Whew!! Yo-Yo Ma never takes the easy way out. He played as if to the Concerto born. And Esa-Pekka Salonen composed as if he were (in Shakespeare’s words) "the onlie begetter”.


And how was the Cello Concerto as a whole? Mr. Salonen is never anything less than fascinating, and one is always amazed at the composer’s control and imagination. The first movement background, with its vibraphone and twittering winds and violins in seeming harmonics, was brilliant, but could almost have been an update to Ravel Daphnis. Atmospherics galore, a cello rising out of the whirlwind. Beautiful stuff altogether.


The second movement was equally verdant in the background, and the soloist’s quarter-tone melodies were luscious, darting in out of the forest noises. It was reminiscent of the late Einojuhani Rautavaara’s Bird Concerto, and later I realized that Salonen had been one of the great Finn’s students.

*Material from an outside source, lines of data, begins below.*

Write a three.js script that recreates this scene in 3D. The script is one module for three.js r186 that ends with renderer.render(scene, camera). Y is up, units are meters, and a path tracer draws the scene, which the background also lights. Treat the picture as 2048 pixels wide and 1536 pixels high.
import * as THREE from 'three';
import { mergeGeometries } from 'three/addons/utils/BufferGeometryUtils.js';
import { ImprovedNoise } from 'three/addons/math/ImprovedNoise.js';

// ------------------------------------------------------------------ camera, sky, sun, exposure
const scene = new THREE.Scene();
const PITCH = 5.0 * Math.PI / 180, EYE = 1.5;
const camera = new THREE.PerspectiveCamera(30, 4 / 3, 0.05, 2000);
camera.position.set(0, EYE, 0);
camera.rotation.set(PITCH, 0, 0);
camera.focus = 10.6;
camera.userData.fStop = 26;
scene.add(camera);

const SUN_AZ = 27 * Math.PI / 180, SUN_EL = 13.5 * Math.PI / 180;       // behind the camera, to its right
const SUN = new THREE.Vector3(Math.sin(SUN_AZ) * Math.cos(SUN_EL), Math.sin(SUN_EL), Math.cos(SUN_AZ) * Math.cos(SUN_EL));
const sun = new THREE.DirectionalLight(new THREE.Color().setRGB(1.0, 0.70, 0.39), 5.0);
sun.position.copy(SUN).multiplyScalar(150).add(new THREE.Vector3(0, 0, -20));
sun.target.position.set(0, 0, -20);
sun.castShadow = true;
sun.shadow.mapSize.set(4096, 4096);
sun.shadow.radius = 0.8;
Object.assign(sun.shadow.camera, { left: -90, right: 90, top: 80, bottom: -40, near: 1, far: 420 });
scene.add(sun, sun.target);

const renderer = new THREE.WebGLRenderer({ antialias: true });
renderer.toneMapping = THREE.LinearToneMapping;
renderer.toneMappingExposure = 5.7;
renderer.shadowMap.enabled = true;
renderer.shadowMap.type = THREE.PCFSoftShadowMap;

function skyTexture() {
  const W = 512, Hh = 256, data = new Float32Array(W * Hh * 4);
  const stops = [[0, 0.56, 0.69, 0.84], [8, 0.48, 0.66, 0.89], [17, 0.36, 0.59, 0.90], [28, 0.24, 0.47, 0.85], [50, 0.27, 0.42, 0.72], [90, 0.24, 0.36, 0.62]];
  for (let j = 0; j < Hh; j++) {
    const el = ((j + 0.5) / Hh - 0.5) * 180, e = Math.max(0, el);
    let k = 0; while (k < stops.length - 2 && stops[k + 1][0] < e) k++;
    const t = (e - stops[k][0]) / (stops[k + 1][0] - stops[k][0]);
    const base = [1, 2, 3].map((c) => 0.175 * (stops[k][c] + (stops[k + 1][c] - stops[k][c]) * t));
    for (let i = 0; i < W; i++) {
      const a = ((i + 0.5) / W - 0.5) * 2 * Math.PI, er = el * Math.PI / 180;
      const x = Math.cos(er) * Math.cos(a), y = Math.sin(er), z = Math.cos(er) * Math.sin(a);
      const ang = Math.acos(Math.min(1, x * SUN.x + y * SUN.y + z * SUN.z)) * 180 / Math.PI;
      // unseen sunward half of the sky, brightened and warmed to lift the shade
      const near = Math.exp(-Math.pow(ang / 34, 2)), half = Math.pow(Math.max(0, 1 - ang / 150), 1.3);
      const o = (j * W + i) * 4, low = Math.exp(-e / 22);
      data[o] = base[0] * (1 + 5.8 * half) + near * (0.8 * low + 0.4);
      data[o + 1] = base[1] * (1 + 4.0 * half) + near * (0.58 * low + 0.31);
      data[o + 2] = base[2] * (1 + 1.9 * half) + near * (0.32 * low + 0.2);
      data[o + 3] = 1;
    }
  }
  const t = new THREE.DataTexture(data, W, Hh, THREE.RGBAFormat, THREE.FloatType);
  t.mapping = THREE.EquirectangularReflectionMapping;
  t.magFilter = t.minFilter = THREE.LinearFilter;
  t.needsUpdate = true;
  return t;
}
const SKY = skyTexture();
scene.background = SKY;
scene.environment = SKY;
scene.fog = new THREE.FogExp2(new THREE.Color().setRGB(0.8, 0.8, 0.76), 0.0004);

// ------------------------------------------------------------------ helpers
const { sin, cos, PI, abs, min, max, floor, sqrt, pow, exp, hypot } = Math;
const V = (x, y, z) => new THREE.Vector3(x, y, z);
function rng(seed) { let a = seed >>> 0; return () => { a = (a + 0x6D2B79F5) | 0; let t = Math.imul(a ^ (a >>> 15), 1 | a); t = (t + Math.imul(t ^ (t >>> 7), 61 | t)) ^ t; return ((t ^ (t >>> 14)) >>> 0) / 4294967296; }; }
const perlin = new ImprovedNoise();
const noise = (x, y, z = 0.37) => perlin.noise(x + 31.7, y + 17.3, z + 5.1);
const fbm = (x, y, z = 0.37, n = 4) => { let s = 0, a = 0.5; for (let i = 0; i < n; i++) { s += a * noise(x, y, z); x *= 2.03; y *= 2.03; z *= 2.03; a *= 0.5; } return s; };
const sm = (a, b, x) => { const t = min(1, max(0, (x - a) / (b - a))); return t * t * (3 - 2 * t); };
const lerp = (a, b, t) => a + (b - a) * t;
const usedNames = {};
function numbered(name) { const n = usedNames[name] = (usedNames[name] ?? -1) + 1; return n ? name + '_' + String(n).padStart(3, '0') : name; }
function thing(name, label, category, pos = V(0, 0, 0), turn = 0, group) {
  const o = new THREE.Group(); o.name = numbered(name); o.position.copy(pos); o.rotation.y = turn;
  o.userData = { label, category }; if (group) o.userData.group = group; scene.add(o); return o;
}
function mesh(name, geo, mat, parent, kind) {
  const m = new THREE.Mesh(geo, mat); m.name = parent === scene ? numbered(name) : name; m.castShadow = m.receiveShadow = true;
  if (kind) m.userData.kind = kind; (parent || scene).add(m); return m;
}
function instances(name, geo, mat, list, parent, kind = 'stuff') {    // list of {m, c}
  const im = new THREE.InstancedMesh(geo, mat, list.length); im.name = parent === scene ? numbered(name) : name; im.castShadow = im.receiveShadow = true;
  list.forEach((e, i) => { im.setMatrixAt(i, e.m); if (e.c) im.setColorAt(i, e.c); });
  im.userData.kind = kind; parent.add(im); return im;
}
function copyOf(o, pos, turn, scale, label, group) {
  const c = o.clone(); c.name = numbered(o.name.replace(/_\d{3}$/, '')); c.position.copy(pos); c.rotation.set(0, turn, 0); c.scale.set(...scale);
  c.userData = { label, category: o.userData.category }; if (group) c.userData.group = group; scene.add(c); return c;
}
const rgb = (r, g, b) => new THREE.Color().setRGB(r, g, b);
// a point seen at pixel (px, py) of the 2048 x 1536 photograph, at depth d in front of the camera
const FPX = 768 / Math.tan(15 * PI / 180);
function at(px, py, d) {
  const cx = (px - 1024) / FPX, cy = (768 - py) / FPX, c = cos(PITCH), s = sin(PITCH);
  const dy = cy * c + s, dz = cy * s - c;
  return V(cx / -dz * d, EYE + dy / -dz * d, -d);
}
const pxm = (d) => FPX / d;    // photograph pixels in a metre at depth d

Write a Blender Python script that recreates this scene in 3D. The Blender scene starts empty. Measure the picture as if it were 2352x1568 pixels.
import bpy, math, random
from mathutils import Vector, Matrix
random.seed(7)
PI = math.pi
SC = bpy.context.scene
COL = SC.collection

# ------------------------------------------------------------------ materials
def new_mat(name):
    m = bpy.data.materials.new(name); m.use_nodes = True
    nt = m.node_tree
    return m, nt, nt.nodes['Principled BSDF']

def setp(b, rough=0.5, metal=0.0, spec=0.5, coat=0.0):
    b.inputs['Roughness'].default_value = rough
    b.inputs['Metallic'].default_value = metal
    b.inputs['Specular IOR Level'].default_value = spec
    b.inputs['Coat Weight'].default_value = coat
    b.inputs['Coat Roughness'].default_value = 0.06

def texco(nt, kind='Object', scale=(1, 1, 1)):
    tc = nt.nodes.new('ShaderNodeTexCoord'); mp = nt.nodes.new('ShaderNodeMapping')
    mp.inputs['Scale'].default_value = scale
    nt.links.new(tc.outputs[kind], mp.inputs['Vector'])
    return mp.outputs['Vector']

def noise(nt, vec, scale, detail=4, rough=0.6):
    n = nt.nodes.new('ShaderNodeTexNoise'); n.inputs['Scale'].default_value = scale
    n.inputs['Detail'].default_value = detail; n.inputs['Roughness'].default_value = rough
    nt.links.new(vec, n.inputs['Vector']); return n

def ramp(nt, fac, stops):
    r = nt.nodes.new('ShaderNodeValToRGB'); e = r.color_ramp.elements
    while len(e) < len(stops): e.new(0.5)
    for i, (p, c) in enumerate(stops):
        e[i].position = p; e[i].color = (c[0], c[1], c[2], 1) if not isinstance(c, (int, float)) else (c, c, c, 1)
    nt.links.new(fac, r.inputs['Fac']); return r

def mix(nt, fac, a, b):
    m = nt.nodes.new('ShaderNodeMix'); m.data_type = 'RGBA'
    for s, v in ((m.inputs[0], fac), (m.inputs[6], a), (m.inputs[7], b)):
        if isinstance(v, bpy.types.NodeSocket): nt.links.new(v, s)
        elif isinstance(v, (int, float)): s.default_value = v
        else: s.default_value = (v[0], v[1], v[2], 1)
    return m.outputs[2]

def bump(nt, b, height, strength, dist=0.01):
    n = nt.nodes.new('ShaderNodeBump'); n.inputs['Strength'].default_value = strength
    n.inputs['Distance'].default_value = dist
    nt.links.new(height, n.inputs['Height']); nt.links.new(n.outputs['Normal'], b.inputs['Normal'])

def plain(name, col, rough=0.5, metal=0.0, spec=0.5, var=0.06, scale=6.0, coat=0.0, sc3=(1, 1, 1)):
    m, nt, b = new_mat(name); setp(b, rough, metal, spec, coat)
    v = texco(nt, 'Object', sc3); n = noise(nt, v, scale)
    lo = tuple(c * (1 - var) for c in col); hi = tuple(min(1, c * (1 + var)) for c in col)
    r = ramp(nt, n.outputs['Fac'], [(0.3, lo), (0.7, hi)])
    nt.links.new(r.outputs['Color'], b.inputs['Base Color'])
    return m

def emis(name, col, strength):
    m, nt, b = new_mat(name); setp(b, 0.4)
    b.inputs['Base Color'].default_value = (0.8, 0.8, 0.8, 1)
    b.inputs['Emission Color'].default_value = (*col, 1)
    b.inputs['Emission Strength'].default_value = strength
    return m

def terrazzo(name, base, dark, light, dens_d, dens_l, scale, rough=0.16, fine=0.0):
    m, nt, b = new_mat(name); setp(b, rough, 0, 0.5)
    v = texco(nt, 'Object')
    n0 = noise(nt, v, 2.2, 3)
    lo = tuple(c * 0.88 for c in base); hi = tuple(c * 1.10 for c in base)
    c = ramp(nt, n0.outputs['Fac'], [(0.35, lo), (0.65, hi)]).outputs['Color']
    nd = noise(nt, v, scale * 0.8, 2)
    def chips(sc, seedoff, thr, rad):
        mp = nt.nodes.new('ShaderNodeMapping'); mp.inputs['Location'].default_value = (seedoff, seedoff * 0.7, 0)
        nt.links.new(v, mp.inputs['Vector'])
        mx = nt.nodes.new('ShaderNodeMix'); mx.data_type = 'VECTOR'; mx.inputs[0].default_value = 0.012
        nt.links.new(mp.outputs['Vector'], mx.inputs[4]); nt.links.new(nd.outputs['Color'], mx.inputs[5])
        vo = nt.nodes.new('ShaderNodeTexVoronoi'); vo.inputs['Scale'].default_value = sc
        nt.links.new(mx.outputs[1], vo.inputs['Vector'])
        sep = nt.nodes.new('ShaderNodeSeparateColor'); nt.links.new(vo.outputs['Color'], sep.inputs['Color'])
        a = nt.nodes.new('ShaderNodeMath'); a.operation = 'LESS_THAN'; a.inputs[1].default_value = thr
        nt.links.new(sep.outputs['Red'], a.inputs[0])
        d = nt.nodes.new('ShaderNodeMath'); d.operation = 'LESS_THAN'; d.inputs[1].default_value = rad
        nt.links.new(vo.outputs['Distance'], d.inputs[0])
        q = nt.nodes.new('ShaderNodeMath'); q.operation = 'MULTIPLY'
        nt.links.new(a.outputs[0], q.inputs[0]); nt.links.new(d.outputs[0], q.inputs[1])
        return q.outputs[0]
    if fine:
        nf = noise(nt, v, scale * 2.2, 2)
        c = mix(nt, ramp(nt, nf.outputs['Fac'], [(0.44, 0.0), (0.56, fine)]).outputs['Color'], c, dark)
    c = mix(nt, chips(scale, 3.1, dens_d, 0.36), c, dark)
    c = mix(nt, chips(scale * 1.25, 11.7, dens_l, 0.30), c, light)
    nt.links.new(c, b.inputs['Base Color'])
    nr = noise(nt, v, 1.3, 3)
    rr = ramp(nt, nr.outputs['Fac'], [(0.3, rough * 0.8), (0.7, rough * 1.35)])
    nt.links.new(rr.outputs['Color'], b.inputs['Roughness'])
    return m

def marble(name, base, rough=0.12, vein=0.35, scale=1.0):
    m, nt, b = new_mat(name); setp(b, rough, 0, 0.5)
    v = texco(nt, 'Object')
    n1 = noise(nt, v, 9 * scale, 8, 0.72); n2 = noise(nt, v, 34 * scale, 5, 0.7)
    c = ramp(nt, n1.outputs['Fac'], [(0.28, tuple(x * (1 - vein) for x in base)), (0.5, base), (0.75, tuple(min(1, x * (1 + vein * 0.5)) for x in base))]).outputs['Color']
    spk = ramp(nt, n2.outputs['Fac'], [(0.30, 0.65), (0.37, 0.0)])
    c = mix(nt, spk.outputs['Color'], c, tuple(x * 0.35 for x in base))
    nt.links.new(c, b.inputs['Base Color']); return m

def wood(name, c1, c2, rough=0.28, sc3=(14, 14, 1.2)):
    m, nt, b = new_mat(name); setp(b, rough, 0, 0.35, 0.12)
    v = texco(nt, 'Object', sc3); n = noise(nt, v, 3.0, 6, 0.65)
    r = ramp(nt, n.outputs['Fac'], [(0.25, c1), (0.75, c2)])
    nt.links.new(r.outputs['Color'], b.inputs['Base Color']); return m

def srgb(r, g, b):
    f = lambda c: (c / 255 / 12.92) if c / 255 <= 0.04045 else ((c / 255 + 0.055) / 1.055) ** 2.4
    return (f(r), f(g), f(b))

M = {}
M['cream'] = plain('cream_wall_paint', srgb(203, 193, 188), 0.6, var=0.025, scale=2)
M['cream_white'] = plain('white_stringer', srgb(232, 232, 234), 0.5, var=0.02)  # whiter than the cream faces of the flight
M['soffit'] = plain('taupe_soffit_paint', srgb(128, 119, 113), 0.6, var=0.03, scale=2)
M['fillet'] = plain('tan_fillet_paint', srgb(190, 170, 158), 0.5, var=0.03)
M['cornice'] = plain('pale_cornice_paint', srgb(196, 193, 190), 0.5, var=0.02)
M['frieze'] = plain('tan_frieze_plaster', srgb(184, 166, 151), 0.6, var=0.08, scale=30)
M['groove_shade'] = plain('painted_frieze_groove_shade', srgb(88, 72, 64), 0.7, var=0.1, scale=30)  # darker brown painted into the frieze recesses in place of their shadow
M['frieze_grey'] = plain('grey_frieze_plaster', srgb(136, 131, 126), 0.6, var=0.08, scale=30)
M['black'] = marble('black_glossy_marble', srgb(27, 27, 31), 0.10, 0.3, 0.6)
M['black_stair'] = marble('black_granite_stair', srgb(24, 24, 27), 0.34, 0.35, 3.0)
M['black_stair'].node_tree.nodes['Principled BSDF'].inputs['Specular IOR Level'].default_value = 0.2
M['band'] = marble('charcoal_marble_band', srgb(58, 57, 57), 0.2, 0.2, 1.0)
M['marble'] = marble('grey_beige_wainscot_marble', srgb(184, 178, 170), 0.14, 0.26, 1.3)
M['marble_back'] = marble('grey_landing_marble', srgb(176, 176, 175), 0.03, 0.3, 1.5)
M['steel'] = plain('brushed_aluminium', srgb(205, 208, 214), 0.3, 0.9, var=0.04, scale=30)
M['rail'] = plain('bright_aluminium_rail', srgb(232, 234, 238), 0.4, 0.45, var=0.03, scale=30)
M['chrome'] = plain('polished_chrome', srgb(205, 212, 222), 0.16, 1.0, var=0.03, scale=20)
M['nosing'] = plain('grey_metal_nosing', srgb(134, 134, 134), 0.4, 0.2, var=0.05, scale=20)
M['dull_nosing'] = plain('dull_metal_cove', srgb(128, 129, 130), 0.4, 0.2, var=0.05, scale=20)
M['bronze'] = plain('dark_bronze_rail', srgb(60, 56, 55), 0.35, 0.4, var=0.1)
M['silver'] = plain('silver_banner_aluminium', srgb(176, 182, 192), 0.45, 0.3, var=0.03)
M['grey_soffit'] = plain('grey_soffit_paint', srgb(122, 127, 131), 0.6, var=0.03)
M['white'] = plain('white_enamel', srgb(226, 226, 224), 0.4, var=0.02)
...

These two movements were gorgeous, evocative, picturesque. The last movement was pure dynamism. The conga and bongo drums, the changes in tempo, the orchestra prancing through its movements, the oomph, the pizazz, the joy, the piercing high B flat from the cello at the end...


Well, this was another gift from Esa-Pekka Salonen to the orchestra. Wondrous to hear, always surprising, eccentric, a treasure for the New York Philharmonic audiences. Yet was this sufficient? In today’s social and political horrors, a work of such glittering jewels should satisfy every sense. And indeed, the audience roars of approval (including this writer) were well deserved.


Perhaps, then, asking for the soul, the mysteries beneath this great and dense surface is inappropriate. To quote from another Elizabethan poet, “It shall suffice that these notes were born and died for our delight.”